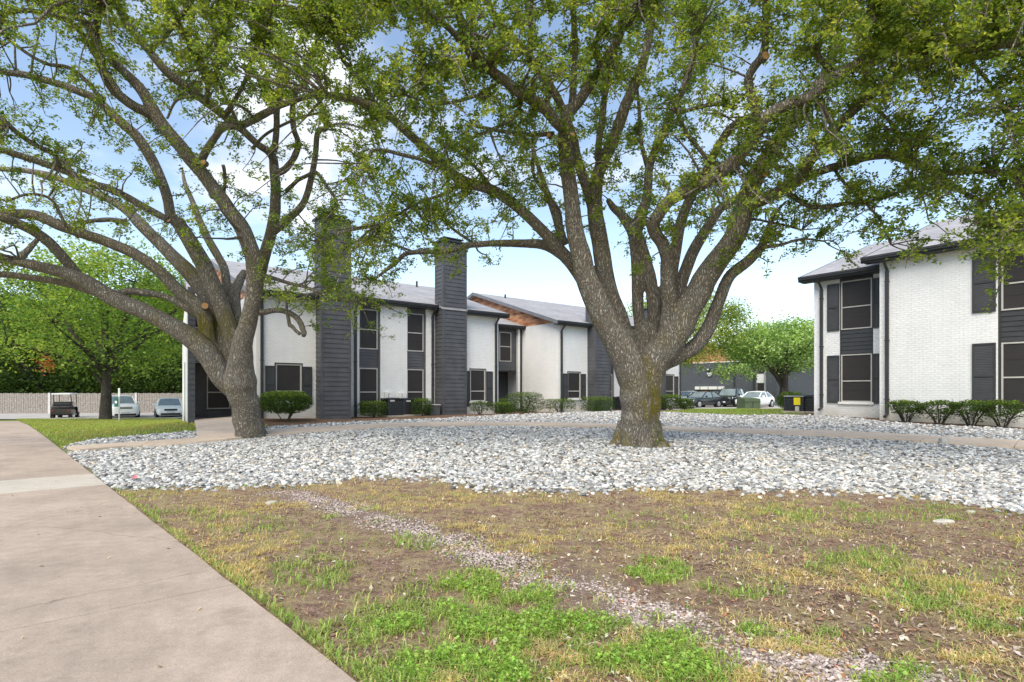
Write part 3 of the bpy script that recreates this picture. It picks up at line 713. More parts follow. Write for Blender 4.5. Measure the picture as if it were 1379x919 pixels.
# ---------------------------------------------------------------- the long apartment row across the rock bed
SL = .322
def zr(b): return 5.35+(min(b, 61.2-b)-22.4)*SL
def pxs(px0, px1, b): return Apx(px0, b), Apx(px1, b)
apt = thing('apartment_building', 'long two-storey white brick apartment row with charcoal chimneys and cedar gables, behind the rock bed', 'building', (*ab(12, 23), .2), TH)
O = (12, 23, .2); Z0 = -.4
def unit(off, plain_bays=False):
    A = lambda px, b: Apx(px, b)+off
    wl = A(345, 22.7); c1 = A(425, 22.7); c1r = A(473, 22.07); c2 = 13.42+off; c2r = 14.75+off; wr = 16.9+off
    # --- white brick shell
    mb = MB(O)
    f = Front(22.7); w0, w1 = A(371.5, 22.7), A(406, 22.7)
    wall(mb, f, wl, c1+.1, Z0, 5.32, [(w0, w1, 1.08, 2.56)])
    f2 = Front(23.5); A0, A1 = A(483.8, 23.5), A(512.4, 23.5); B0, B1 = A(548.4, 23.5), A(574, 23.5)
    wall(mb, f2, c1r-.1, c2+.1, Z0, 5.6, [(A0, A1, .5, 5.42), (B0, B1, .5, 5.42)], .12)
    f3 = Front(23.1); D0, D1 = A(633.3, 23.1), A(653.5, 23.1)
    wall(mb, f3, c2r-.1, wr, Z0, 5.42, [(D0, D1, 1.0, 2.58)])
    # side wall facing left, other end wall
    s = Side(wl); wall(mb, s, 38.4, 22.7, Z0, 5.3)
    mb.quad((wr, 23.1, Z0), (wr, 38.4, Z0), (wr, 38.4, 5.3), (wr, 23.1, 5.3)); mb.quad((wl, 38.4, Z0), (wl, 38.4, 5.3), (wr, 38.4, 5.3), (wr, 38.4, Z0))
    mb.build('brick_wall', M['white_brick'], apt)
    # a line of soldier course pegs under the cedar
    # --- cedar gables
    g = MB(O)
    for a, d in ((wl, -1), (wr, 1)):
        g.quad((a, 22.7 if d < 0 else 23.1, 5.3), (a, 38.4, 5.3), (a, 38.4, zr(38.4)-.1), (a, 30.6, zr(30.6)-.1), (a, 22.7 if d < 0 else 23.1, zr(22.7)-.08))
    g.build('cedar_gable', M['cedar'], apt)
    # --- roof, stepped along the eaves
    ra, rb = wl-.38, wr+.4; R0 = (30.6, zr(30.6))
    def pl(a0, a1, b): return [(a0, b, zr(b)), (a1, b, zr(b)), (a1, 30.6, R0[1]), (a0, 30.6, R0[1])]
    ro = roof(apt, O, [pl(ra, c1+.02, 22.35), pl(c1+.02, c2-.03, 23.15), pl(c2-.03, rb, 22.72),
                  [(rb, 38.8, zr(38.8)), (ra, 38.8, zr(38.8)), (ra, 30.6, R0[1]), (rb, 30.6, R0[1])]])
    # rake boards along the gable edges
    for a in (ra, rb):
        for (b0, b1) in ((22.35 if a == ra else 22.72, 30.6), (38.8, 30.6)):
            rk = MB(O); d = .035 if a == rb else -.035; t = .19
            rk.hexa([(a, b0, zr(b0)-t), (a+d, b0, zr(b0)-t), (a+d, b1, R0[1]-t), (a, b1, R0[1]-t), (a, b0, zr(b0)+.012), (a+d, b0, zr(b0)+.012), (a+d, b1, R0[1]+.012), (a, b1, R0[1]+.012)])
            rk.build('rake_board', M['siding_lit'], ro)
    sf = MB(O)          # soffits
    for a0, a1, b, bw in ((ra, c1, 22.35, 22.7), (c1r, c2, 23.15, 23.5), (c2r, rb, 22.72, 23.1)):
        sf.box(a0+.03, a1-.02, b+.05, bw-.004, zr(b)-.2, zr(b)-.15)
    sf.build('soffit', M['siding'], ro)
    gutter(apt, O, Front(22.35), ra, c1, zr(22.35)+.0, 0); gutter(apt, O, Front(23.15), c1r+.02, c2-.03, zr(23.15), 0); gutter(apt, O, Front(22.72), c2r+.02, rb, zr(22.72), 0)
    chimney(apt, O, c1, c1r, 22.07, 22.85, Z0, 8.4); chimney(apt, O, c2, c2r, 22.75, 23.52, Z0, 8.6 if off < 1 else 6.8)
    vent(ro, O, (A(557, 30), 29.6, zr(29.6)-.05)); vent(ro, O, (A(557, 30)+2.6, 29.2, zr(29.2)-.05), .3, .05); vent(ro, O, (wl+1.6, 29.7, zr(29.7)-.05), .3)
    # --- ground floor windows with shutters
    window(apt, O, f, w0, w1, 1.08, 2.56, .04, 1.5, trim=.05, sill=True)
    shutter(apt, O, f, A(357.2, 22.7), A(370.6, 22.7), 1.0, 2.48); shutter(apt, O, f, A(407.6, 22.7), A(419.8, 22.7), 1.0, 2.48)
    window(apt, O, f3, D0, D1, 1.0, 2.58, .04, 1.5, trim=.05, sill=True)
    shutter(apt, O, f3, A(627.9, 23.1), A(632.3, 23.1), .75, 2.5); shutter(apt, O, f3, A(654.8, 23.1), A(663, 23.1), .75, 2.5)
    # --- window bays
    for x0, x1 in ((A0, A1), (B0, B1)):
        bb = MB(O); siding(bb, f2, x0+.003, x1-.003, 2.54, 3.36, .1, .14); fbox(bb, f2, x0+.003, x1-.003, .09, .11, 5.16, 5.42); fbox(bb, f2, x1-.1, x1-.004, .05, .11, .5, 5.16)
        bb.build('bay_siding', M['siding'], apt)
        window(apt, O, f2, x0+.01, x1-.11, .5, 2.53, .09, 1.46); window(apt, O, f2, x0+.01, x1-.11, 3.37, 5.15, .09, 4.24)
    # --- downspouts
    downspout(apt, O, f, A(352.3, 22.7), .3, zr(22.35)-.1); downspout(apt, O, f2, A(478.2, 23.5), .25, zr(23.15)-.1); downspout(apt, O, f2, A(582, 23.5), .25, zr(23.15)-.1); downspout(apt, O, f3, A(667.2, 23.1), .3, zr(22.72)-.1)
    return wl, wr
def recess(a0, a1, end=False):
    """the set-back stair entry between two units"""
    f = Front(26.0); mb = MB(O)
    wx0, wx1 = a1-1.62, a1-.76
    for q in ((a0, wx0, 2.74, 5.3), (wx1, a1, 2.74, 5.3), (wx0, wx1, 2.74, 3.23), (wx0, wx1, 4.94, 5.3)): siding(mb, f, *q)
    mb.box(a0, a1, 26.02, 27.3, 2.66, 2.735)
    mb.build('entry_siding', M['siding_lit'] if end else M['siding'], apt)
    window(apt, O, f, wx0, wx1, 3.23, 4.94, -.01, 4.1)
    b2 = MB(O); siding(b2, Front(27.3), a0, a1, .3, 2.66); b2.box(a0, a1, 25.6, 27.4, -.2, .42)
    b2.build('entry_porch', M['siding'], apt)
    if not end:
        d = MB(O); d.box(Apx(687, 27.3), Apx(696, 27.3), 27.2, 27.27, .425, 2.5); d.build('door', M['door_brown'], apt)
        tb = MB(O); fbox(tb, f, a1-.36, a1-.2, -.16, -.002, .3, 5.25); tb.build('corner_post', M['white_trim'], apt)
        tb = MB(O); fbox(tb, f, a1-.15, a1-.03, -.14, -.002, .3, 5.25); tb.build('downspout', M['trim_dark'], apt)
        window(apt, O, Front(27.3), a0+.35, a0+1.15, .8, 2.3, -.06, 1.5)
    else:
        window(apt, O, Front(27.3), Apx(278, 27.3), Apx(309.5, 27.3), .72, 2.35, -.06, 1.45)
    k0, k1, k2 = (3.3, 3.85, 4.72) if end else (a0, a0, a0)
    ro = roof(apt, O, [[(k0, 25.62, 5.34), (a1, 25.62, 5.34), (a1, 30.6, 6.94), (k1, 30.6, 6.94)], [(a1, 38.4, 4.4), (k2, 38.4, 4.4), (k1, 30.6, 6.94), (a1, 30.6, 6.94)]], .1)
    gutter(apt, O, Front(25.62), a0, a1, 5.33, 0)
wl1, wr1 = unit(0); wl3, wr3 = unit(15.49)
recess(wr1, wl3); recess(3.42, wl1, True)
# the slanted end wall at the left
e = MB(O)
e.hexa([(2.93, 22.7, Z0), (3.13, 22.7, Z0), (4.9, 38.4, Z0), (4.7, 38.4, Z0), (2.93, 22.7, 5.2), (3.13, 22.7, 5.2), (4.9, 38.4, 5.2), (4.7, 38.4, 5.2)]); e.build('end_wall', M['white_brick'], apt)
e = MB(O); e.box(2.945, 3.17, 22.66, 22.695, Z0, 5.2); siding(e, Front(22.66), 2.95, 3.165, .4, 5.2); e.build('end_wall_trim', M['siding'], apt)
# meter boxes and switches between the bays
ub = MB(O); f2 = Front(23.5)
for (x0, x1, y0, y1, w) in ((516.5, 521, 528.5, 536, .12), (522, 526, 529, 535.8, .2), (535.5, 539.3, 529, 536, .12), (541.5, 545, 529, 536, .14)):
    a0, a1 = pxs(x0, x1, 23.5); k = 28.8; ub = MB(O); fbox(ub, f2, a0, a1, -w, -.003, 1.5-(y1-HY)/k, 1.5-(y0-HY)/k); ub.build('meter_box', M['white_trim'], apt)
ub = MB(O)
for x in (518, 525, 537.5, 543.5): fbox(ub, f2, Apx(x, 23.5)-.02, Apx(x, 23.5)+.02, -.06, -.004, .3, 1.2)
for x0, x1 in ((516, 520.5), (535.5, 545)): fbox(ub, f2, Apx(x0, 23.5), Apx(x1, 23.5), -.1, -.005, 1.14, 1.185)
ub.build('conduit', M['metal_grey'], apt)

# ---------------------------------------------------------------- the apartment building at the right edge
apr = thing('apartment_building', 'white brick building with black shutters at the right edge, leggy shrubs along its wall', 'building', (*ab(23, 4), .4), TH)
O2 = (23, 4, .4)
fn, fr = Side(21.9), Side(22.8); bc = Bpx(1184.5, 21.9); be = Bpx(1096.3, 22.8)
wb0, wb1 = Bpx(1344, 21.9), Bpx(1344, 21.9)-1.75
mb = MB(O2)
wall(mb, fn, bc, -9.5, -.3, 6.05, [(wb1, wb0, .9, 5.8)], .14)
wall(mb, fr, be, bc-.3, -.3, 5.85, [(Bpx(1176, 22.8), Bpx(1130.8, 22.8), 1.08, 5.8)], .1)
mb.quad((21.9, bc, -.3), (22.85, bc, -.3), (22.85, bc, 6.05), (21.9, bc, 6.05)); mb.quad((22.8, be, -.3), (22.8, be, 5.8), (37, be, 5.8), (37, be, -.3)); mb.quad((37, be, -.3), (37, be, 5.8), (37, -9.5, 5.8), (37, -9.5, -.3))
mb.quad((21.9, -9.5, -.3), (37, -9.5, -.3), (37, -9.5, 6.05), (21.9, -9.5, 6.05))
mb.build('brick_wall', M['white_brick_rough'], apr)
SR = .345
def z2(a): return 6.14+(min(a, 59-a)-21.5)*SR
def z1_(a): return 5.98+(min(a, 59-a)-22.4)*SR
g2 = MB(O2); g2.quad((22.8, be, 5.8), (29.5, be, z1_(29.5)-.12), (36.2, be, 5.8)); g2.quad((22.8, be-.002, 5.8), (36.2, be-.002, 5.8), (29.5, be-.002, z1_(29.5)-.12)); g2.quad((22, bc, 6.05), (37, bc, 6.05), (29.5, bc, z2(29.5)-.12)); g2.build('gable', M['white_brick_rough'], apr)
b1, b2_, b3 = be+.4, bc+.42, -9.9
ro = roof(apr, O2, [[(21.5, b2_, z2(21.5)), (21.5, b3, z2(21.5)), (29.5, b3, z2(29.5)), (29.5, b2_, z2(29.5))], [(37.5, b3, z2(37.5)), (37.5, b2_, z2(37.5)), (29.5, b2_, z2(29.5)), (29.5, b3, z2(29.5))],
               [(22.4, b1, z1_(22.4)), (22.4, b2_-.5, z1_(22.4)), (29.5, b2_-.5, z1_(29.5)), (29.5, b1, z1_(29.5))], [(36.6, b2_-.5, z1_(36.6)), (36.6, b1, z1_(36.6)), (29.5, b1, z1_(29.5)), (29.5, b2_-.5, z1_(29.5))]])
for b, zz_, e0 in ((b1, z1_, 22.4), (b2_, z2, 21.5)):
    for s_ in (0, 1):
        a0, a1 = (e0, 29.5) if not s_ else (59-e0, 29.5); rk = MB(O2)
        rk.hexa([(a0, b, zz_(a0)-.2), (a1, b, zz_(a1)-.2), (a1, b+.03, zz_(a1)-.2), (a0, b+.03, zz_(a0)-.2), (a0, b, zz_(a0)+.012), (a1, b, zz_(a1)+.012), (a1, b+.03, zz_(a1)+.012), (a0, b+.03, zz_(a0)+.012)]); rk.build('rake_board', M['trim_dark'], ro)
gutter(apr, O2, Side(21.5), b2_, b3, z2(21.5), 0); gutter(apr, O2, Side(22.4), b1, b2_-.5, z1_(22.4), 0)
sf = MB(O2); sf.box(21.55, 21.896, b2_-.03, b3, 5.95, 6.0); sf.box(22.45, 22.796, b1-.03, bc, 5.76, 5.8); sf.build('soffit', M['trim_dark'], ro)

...

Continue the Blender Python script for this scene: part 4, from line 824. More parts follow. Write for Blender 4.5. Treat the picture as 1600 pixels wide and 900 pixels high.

● **Challenge**
Each line that holds the word "this" should be extracted from the records.

● **Written answer**
Write part 3 of the bpy script that recreates this picture. It picks up at line 713. More parts follow. Write for Blender 4.5. Measure the picture as if it were 1379x919 pixels.
Continue the Blender Python script for this scene: part 4, from line 824. More parts follow. Write for Blender 4.5. Treat the picture as 1600 pixels wide and 900 pixels high.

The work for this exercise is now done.